PROBLEM TO WORK ON ->
Each line of the listing must be transcribed exactly, except for the images, which should be excluded.

DATASET EXCERPT ->
* * * * * * * * *

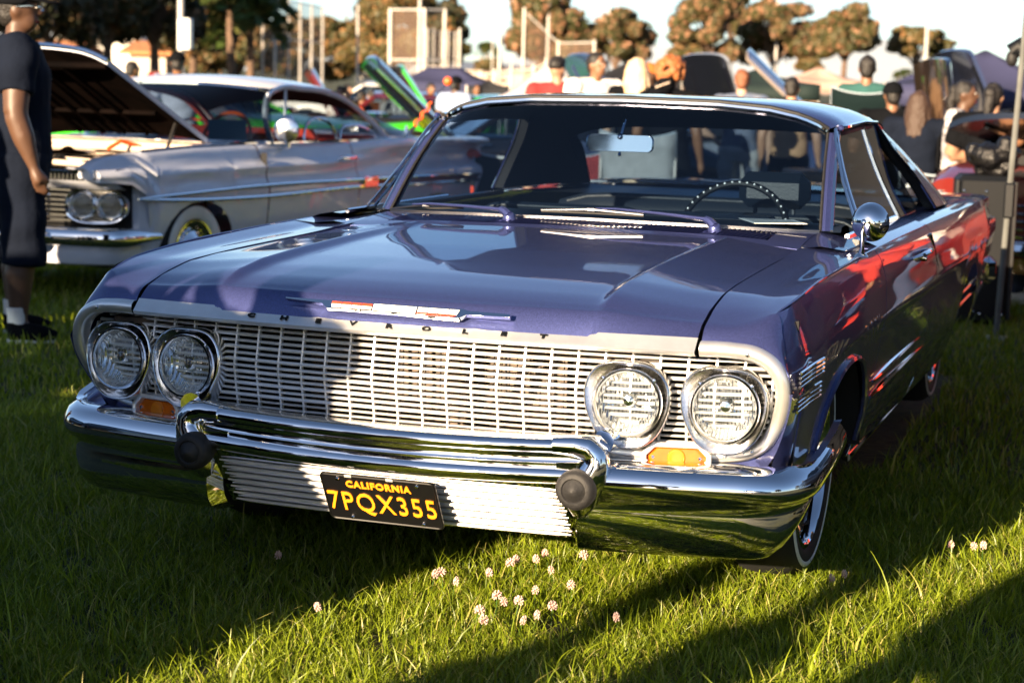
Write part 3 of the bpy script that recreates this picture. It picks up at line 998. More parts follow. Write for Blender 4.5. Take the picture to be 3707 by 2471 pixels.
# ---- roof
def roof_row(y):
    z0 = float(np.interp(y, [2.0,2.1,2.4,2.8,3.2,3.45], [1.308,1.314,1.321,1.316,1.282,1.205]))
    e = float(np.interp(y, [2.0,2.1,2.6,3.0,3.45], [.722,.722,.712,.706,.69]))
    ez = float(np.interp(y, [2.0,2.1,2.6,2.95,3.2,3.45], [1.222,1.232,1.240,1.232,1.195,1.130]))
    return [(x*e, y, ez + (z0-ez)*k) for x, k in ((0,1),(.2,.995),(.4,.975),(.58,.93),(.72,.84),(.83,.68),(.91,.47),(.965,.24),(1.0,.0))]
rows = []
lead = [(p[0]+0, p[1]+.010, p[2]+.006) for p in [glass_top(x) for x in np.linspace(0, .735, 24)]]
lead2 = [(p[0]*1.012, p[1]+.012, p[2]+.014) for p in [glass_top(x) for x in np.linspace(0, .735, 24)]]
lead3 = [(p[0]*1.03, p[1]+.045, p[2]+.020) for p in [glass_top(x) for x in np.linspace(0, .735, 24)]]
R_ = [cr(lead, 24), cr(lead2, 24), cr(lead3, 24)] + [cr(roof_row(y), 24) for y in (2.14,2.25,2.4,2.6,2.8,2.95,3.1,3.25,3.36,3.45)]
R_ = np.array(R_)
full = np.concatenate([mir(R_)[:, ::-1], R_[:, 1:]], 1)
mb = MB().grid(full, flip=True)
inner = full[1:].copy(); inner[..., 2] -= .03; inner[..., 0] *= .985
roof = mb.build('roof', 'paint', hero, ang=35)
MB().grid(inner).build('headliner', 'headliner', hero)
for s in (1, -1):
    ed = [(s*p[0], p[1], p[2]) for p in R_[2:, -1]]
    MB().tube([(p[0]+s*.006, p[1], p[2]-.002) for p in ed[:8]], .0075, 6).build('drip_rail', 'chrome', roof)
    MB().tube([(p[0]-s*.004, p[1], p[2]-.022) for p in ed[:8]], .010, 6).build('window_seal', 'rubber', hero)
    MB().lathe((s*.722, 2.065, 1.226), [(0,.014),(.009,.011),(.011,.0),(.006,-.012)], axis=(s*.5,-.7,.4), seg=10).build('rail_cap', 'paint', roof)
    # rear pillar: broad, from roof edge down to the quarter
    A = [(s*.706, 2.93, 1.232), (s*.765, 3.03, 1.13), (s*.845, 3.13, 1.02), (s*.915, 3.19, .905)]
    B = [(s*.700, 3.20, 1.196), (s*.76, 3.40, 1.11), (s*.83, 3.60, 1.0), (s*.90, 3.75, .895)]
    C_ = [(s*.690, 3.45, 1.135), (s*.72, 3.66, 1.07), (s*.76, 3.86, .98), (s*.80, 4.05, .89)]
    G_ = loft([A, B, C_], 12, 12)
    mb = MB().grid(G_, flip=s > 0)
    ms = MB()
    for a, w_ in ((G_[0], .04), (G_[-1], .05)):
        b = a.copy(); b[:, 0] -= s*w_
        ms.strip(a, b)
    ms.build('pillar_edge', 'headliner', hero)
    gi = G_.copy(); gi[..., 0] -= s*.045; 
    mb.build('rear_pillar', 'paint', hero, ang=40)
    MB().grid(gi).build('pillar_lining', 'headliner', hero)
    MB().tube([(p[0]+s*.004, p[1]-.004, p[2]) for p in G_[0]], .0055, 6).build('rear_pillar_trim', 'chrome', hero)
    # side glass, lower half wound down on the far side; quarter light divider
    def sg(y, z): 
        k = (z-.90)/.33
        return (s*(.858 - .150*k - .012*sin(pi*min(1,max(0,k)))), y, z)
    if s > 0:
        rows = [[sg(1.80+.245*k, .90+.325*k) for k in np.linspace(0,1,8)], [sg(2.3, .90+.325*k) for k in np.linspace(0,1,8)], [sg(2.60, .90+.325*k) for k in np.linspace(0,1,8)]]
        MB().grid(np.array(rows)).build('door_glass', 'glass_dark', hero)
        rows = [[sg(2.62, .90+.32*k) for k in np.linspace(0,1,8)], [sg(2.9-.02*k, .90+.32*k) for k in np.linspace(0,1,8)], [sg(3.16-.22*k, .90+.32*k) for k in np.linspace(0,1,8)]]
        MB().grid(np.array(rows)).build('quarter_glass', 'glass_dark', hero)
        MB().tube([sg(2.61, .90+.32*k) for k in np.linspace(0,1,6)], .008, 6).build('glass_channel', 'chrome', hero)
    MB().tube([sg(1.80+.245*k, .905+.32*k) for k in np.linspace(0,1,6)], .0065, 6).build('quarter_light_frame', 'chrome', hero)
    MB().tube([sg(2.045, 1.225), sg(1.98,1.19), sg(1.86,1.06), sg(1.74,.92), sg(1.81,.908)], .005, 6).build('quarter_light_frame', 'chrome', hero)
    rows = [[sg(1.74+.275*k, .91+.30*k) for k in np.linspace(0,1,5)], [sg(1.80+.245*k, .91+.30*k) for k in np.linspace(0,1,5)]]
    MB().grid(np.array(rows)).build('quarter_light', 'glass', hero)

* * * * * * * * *

TASK RESPONSE ->
Write part 3 of the bpy script that recreates this picture. It picks up at line 998. More parts follow. Write for Blender 4.5. Take the picture to be 3707 by 2471 pixels.
# ---- roof
def roof_row(y):
    z0 = float(np.interp(y, [2.0,2.1,2.4,2.8,3.2,3.45], [1.308,1.314,1.321,1.316,1.282,1.205]))
    e = float(np.interp(y, [2.0,2.1,2.6,3.0,3.45], [.722,.722,.712,.706,.69]))
    ez = float(np.interp(y, [2.0,2.1,2.6,2.95,3.2,3.45], [1.222,1.232,1.240,1.232,1.195,1.130]))
    return [(x*e, y, ez + (z0-ez)*k) for x, k in ((0,1),(.2,.995),(.4,.975),(.58,.93),(.72,.84),(.83,.68),(.91,.47),(.965,.24),(1.0,.0))]
rows = []
lead = [(p[0]+0, p[1]+.010, p[2]+.006) for p in [glass_top(x) for x in np.linspace(0, .735, 24)]]
lead2 = [(p[0]*1.012, p[1]+.012, p[2]+.014) for p in [glass_top(x) for x in np.linspace(0, .735, 24)]]
lead3 = [(p[0]*1.03, p[1]+.045, p[2]+.020) for p in [glass_top(x) for x in np.linspace(0, .735, 24)]]
R_ = [cr(lead, 24), cr(lead2, 24), cr(lead3, 24)] + [cr(roof_row(y), 24) for y in (2.14,2.25,2.4,2.6,2.8,2.95,3.1,3.25,3.36,3.45)]
R_ = np.array(R_)
full = np.concatenate([mir(R_)[:, ::-1], R_[:, 1:]], 1)
mb = MB().grid(full, flip=True)
inner = full[1:].copy(); inner[..., 2] -= .03; inner[..., 0] *= .985
roof = mb.build('roof', 'paint', hero, ang=35)
MB().grid(inner).build('headliner', 'headliner', hero)
for s in (1, -1):
    ed = [(s*p[0], p[1], p[2]) for p in R_[2:, -1]]
    MB().tube([(p[0]+s*.006, p[1], p[2]-.002) for p in ed[:8]], .0075, 6).build('drip_rail', 'chrome', roof)
    MB().tube([(p[0]-s*.004, p[1], p[2]-.022) for p in ed[:8]], .010, 6).build('window_seal', 'rubber', hero)
    MB().lathe((s*.722, 2.065, 1.226), [(0,.014),(.009,.011),(.011,.0),(.006,-.012)], axis=(s*.5,-.7,.4), seg=10).build('rail_cap', 'paint', roof)
    # rear pillar: broad, from roof edge down to the quarter
    A = [(s*.706, 2.93, 1.232), (s*.765, 3.03, 1.13), (s*.845, 3.13, 1.02), (s*.915, 3.19, .905)]
    B = [(s*.700, 3.20, 1.196), (s*.76, 3.40, 1.11), (s*.83, 3.60, 1.0), (s*.90, 3.75, .895)]
    C_ = [(s*.690, 3.45, 1.135), (s*.72, 3.66, 1.07), (s*.76, 3.86, .98), (s*.80, 4.05, .89)]
    G_ = loft([A, B, C_], 12, 12)
    mb = MB().grid(G_, flip=s > 0)
    ms = MB()
    for a, w_ in ((G_[0], .04), (G_[-1], .05)):
        b = a.copy(); b[:, 0] -= s*w_
        ms.strip(a, b)
    ms.build('pillar_edge', 'headliner', hero)
    gi = G_.copy(); gi[..., 0] -= s*.045; 
    mb.build('rear_pillar', 'paint', hero, ang=40)
    MB().grid(gi).build('pillar_lining', 'headliner', hero)
    MB().tube([(p[0]+s*.004, p[1]-.004, p[2]) for p in G_[0]], .0055, 6).build('rear_pillar_trim', 'chrome', hero)
    # side glass, lower half wound down on the far side; quarter light divider
    def sg(y, z): 
        k = (z-.90)/.33
        return (s*(.858 - .150*k - .012*sin(pi*min(1,max(0,k)))), y, z)
    if s > 0:
        rows = [[sg(1.80+.245*k, .90+.325*k) for k in np.linspace(0,1,8)], [sg(2.3, .90+.325*k) for k in np.linspace(0,1,8)], [sg(2.60, .90+.325*k) for k in np.linspace(0,1,8)]]
        MB().grid(np.array(rows)).build('door_glass', 'glass_dark', hero)
        rows = [[sg(2.62, .90+.32*k) for k in np.linspace(0,1,8)], [sg(2.9-.02*k, .90+.32*k) for k in np.linspace(0,1,8)], [sg(3.16-.22*k, .90+.32*k) for k in np.linspace(0,1,8)]]
        MB().grid(np.array(rows)).build('quarter_glass', 'glass_dark', hero)
        MB().tube([sg(2.61, .90+.32*k) for k in np.linspace(0,1,6)], .008, 6).build('glass_channel', 'chrome', hero)
    MB().tube([sg(1.80+.245*k, .905+.32*k) for k in np.linspace(0,1,6)], .0065, 6).build('quarter_light_frame', 'chrome', hero)
    MB().tube([sg(2.045, 1.225), sg(1.98,1.19), sg(1.86,1.06), sg(1.74,.92), sg(1.81,.908)], .005, 6).build('quarter_light_frame', 'chrome', hero)
    rows = [[sg(1.74+.275*k, .91+.30*k) for k in np.linspace(0,1,5)], [sg(1.80+.245*k, .91+.30*k) for k in np.linspace(0,1,5)]]
    MB().grid(np.array(rows)).build('quarter_light', 'glass', hero)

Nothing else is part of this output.